NASA's enormous rocket carrier
CT-2 is one of NASA's two massive crawler-transporter vehicles, built to carry rockets and spacecraft. In a NASA fact sheet, the agency explains that CT-2 is roughly the size of a baseball infield, and it weighs 2.9 million kilograms. It moves at a top speed of 1 mph when fully loaded and 2 mph when it's unloaded.
NASA recently upgraded the CT-2, which is over 50 years old, in preparation for the Artemis missions. The agency said it replaced the vehicle's roller assemblies and bearings and that the upgraded versions it added allow for a greater load capacity. The upgrades also include the addition of two new Cummin 1,500-kilowatt AC generators, new parking and service brakes, control system modifications, and a new paint job for CT-2.

The Artemis 1 launch is expected to take place no earlier than May. So, despite CT-2's snail's pace — required for safely transporting its $2 billion payload — it will have SLS and Orion on the spacecraft ready on the launchpad for tests well before launch.
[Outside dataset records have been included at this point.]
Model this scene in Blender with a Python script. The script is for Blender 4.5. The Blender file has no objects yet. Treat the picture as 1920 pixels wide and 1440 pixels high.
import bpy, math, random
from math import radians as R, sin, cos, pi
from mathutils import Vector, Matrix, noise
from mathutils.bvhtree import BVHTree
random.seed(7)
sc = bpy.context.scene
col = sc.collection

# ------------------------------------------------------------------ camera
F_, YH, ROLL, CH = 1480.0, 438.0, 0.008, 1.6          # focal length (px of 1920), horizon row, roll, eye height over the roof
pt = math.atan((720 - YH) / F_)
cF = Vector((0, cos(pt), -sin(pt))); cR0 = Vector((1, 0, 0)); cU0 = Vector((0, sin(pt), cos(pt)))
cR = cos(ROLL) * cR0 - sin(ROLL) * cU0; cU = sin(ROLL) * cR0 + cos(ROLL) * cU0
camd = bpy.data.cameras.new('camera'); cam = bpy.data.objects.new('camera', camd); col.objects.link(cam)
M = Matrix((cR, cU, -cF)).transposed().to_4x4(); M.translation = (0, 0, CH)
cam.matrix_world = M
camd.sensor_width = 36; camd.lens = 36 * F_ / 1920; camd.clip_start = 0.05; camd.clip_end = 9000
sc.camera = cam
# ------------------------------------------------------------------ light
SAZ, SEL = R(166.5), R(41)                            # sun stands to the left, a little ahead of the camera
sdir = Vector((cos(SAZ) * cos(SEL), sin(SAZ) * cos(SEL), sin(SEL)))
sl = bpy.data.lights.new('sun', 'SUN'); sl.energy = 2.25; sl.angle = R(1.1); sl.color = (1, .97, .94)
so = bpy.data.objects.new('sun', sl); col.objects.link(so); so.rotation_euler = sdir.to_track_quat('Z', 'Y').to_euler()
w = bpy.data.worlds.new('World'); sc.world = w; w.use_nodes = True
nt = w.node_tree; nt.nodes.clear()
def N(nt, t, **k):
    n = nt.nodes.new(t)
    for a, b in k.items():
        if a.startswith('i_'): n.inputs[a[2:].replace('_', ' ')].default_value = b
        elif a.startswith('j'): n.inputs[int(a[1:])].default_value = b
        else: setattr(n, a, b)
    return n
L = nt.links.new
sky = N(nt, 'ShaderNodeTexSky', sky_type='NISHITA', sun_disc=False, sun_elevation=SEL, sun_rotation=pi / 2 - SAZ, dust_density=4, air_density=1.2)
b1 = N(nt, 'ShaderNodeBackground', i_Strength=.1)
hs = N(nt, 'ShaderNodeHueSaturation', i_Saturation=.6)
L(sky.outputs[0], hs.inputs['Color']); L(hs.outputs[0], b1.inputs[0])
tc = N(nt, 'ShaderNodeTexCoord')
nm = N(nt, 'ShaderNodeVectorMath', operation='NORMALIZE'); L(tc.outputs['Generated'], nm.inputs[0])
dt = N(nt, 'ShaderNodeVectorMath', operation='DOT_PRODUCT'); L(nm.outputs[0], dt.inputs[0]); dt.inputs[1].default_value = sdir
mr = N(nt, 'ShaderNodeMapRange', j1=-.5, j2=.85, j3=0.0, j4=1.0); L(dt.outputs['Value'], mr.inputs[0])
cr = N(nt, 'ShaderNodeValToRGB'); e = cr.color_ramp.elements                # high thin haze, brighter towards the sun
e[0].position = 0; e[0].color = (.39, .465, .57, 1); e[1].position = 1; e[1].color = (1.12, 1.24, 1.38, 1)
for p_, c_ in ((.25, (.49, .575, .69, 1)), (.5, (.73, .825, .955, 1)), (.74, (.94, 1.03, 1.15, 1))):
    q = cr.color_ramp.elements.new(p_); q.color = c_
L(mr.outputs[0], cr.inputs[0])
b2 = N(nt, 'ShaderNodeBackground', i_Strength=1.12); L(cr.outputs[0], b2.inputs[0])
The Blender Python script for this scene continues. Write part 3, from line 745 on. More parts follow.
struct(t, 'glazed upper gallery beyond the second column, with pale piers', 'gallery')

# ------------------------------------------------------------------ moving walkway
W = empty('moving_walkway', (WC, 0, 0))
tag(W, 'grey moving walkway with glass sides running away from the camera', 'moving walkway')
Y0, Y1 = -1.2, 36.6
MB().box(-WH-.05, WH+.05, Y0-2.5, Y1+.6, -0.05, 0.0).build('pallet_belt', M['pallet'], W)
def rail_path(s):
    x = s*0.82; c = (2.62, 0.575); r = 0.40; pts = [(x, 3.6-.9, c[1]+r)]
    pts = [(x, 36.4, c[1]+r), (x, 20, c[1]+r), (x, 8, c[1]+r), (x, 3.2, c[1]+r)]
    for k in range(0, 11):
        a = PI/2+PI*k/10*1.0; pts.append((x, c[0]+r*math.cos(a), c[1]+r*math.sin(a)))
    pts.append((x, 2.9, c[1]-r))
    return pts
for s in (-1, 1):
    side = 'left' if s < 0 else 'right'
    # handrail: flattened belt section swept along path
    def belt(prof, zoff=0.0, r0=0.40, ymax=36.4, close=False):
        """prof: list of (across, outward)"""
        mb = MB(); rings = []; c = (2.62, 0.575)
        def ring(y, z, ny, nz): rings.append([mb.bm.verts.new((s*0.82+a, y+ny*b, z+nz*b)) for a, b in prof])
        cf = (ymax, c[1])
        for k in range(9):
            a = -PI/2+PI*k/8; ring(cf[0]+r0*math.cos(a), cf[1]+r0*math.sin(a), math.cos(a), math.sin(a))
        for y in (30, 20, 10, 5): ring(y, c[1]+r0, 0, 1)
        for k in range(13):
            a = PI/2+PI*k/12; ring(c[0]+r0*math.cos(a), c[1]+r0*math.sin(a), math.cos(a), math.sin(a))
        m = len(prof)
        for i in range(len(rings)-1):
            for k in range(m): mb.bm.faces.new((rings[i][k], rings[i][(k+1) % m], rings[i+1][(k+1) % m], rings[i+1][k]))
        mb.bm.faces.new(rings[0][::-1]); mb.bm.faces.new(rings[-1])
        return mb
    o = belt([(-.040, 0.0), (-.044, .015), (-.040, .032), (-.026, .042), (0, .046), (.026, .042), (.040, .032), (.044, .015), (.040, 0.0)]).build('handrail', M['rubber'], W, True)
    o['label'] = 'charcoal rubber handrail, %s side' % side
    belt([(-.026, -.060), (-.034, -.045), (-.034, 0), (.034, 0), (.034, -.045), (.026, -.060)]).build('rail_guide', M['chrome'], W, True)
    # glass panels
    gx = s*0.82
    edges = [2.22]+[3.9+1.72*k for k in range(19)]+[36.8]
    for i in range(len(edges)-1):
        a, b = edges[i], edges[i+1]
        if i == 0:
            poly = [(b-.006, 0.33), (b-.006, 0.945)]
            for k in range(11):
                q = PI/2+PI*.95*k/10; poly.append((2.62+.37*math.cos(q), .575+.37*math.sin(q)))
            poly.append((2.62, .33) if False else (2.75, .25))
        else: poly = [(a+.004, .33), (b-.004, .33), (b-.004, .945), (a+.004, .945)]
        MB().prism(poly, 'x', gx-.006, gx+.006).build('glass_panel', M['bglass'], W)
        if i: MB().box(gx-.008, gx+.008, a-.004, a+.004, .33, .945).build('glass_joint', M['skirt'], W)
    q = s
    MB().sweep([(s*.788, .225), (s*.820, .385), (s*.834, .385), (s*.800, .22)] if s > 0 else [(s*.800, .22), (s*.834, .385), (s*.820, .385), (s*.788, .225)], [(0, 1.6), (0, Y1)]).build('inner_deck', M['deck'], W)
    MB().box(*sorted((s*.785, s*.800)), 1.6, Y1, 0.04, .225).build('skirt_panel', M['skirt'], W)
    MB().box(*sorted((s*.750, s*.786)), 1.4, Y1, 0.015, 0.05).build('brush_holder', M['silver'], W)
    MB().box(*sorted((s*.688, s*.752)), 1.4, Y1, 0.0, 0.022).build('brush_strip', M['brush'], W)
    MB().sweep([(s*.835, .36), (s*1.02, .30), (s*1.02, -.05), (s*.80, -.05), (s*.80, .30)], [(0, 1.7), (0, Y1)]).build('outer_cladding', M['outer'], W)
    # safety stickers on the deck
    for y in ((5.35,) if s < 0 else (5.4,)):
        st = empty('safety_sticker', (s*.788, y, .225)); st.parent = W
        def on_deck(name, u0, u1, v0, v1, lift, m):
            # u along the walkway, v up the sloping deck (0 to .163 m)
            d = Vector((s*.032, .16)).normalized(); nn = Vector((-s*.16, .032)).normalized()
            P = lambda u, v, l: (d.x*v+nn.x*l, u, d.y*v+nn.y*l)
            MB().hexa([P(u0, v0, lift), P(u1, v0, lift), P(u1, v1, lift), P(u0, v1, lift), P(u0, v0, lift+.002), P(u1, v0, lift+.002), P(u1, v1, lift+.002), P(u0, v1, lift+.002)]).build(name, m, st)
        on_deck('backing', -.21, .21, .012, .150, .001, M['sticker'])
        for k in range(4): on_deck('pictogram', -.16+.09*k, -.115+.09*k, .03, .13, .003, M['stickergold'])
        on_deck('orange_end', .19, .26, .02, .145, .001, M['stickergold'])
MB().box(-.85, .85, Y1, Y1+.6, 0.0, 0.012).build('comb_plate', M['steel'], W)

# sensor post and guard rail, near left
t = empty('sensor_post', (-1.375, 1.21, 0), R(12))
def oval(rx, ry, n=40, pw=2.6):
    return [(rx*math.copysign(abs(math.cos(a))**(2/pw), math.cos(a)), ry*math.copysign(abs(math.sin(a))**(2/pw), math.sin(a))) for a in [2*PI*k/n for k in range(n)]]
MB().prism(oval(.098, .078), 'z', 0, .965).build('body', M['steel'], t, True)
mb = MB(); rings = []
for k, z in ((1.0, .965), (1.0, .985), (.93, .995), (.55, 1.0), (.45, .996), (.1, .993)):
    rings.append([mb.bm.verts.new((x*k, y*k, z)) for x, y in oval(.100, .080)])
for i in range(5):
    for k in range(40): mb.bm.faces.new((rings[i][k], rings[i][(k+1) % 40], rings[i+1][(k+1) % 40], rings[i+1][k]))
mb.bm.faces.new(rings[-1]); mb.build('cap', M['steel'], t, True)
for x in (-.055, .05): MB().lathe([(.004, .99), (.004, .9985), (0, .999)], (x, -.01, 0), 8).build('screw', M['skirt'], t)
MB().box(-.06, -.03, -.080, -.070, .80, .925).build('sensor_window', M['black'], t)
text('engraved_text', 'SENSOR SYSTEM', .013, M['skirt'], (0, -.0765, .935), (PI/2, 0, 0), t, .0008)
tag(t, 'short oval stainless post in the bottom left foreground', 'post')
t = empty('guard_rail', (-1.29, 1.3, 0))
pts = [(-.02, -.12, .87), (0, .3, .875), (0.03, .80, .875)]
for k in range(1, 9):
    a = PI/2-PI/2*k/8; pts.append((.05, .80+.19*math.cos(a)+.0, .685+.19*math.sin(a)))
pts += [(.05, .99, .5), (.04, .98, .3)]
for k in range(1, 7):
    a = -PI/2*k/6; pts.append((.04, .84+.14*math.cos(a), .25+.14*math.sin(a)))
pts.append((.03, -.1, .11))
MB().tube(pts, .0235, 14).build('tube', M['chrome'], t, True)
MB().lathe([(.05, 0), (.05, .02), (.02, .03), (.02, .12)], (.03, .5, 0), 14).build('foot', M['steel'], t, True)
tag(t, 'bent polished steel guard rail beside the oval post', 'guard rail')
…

If all goes according to plan, Artemis 3 will send humans back to the surface of the Moon around the year 2025. It will be the first time humans set foot on the lunar surface since 1972, the date of NASA's final Apollo moon landing. CT-2 arguably serves as a metaphor for the slow-moving but reliable spinning cogs of the U.S. space industry, which has recently received a new lease of life with its plans to go to the Moon and beyond.